63Après l’arrivée de Kim Jong Un, de grands projets ont été initiés à Pyongyang et ont mis en avant de nouvelles conceptions architecturales qui ont transformé le paysage urbain de la capitale nord-coréenne. La construction des parcs de loisirs à Pyongyang s’est accompagnée d’une campagne de promotion des organes officiels nord-coréens, permettant à la fois de légitimer le nouveau pouvoir en place et d’admettre que les besoins de la population avaient changé depuis la « Dure Marche » sans pour autant instaurer un nouveau système politique et économique.
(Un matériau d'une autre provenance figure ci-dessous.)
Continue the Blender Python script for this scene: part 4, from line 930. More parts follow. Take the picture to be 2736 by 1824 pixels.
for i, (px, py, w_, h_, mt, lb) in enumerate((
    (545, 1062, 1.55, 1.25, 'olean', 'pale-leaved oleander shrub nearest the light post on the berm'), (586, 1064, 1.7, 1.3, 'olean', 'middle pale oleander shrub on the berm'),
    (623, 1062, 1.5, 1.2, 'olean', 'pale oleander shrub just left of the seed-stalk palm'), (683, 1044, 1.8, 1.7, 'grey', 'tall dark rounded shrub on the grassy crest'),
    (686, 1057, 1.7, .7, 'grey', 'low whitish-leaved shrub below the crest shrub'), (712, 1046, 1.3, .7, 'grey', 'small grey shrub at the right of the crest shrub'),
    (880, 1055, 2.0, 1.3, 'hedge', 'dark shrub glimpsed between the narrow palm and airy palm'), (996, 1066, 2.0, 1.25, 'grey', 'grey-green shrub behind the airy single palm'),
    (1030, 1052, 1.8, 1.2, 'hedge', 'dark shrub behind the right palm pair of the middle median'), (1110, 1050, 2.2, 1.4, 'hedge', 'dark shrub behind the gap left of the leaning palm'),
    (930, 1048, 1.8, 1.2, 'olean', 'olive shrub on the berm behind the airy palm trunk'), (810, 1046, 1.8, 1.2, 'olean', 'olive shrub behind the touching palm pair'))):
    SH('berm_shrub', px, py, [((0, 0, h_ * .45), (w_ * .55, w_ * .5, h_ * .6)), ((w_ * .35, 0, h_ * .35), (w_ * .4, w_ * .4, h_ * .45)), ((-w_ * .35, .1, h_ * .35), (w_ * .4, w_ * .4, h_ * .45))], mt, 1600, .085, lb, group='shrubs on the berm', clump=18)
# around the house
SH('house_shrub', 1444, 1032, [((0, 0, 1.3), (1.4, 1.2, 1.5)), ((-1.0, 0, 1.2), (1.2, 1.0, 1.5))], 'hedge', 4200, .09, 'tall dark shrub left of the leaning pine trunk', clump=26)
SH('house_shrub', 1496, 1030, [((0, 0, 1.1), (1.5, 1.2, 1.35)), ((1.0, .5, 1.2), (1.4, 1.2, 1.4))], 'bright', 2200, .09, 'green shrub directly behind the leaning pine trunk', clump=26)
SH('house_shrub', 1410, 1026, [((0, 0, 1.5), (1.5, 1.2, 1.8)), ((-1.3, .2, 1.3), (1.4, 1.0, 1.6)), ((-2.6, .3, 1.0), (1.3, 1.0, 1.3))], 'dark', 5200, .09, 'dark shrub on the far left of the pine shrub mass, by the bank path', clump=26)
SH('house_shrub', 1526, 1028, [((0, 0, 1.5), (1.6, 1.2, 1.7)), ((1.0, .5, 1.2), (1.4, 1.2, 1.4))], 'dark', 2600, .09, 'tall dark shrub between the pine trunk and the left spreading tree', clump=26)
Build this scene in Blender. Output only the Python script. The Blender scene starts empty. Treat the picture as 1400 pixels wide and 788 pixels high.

64La Corée du Nord se trouve aujourd’hui dans une période de transition. Certains phénomènes, comme la marchandisation, rappellent des événements observés dans des pays post-socialistes (Stalinov, 2007). D’autres recherches menées dans des contextes semblables, au Vietnam notamment, montrent que malgré le contrôle politique strict, les pratiques évoluent (Peyvel et Gibert, 2012). S’il n’existe pas (encore) officiellement de secteur privé, on observe néanmoins des changements notables qui impactent fortement la vie quotidienne des habitants. De récentes études ont par exemple révélé l’émerge d’un marché immobilier (Joung, 2018).
65Notre recherche sur le développement des parcs de loisirs témoigne que des efforts ont été fournis pour moderniser la structure des nouveaux parcs de Pyongyang afin de les rendre plus attractifs. Leur proximité avec le réseau de transport en commun garantit leur accessibilité, tandis que l’implantation d’espaces commerciaux au sein des parcs reflète l’émergence du secteur privé pendant la « Dure Marche » (Lankov, 2013). Quant aux pratiques de loisirs, nos observations démontrent qu’elles se sont individualisées et sont une des conséquences de la marchandisation. Plus généralement, l’étude des parcs de loisirs et des pratiques de loisirs à Pyongyang met en lumière à la fois les importantes transformations urbaines de la capitale nord-coréenne opérées depuis le début des années 2010, et les changements socioéconomiques découlant de la période de famine.